Beyond that, Prime Minister Holness’ expression of embarrassment is in my opinion completely misplaced. Jamaica has been swimming in an ocean of crime, punctuated by a ridiculously spiraling murder rate for more than four decades. During this period, Jamaica on several occasions has statistically led as the most murderous country in the world on a per capita basis and as of May 2022 ranks as the second most murderous country with more than 48 murders per 100,000 of population. While this is a problem that Holness (like some of his predecessors) has inherited, he had campaigned in 2015/2016 on addressing this monster, which has only seen additional growth since his party’s election in 2016. In the circumstances, Holness’ references to dancehall music and its associated culture being responsible for the nation’s crime problem and school indiscipline problems must be seen for what it really is- a government looking for an excuse on which to pin its crime fighting failures.
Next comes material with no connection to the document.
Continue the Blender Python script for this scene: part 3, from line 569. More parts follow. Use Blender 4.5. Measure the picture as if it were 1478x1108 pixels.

It is intriguing that while the issue continues to raise temperatures at home and in the Diaspora, we seem locked into ascribing blame without attempting to find meaningful solutions. The starting point would have to be an answer to the question of how much support has been provided to the island’s music industry over the years? From its inception through its growth years of the 1970s to 1990s, Jamaican music has received very little in terms of policy support, and despite the music’s global impact and influence, structured private capital has given the island’s music industry a very wide berth. Well-placed sources in Jamaica have identified that such a vacuum has now been occupied by monies from other less desirable sources including scamming, drug-runners, and gunrunners who now exercise the kind of influence which pushes the badman, murder, gunman, and other lewd lyrics. After all, isn’t it a case of he who pays the piper that calls the tune?


Clearly, what is needed in Jamaica is a change of approach that is designed to bring about a change in the lives of Jamaicans, particularly those population members involved in making music. We only succeed in fooling ourselves by not recognizing the varying levels infused in our music industry. It is my view that unless we change the circumstances affecting the lives of our people, unless we create positive environments, we will never realize the positive social outcomes that we crave.
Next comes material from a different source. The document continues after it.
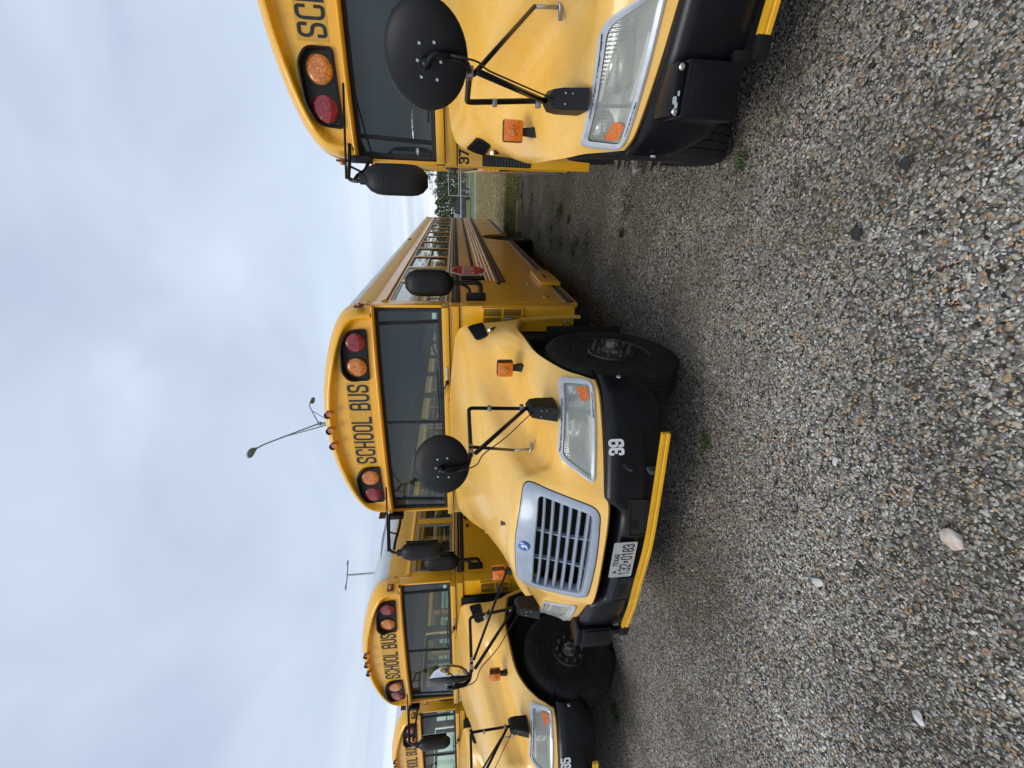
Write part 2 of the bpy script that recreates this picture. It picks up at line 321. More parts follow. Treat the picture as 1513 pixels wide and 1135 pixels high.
# ------------------------------------------------------------------ hood surface
HC = [  # rows from the windscreen forwards and down; columns from the centre line out
 [(0, .79, 1.775), (.45, .785, 1.77), (.84, .76, 1.725), (.995, .74, 1.705), (1.08, .71, 1.655), (1.12, .68, 1.53), (1.135, .67, 1.38), (1.145, .70, 1.22), (1.15, .75, 1.13)],
 [(0, .47, 1.70), (.40, .465, 1.69), (.76, .45, 1.635), (.895, .43, 1.60), (.985, .41, 1.51), (1.035, .40, 1.43), (1.095, .40, 1.37), (1.155, .40, 1.29), (1.175, .40, 1.21)],
 [(0, .15, 1.615), (.36, .15, 1.605), (.665, .15, 1.545), (.745, .15, 1.43), (.81, .15, 1.325), (.90, .15, 1.305), (1.03, .15, 1.305), (1.15, .15, 1.245), (1.19, .12, 1.19)],
 [(0, -.15, 1.535), (.32, -.15, 1.525), (.56, -.15, 1.455), (.615, -.15, 1.335), (.68, -.15, 1.235), (.81, -.15, 1.235), (.98, -.15, 1.235), (1.13, -.17, 1.19), (1.18, -.19, 1.155)],
 [(0, -.45, 1.45), (.28, -.44, 1.44), (.475, -.42, 1.37), (.525, -.42, 1.26), (.59, -.42, 1.155), (.76, -.42, 1.15), (.95, -.40, 1.138), (1.11, -.37, 1.10), (1.165, -.36, 1.075)],
 [(0, -.68, 1.375), (.25, -.67, 1.365), (.445, -.62, 1.30), (.495, -.63, 1.19), (.565, -.65, 1.095), (.75, -.63, 1.092), (.93, -.565, 1.075), (1.08, -.48, 1.045), (1.145, -.44, 1.00)],
 [(0, -.80, 1.325), (.25, -.79, 1.315), (.45, -.73, 1.265), (.525, -.74, 1.15), (.595, -.765, 1.065), (.76, -.72, 1.055), (.93, -.645, 1.04), (1.07, -.545, 1.01), (1.14, -.485, .955)],
 [(0, -.90, 1.07), (.25, -.89, 1.065), (.45, -.86, 1.035), (.53, -.86, .98), (.60, -.845, .95), (.76, -.785, .94), (.93, -.695, .93), (1.07, -.585, .92), (1.135, -.52, .90)],
 [(0, -1.015, .765), (.25, -1.01, .765), (.43, -.99, .77), (.515, -.945, .785), (.60, -.90, .795), (.76, -.835, .80), (.93, -.745, .805), (1.07, -.65, .81), (1.125, -.575, .825)]]
HC = [[Vector(p) for p in r] for r in HC]
def crom(P, t):
    n = len(P)-1; x = min(max(t, 0), .99999)*n; i = int(x); u = x-i
    p1, p2 = P[i], P[i+1]; p0 = P[i-1] if i else p1*2-p2; p3 = P[i+2] if i+2 <= n else p2*2-p1
    return .5*((2*p1)+(p2-p0)*u+(2*p0-5*p1+4*p2-p3)*u*u+(3*p1-p0-3*p2+p3)*u*u*u)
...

It is a fact of our history that our recording artistes and musicians have always created lyrics from the experiences within their communities. As far back as the early 1960s the ‘Rude Bwoy” phenomenon provided material from which artistes inked and recorded songs. The Wailers’ Simmer Down, Desmond Dekker’s Rude Boy Train, Alton Ellis’ Dance Crasher, and The Slickers’ Johnny You Too Bad (to name a few). These and other songs were all influenced by the social and economic conditions of the 1960s and provided the canvases on which these songs were raised. The current gun, drugs and pro-scammer lyrics are doing no less than what developed sixty years earlier. Had the powers that existed then, taken a different approach, perhaps our subsequent experiences would have been different.


I am submitting that our current experiences are no different as it is the environmental experiences of these impressionable youngsters which provides the subject matter for these musical creations. Change the experiences of the youth, Prime Minister Andrew Holness, and you will change the influences that they write and sing about. Change their life experiences and you change not only the lyrics, but you might also bring about a change to the country’s crime problem.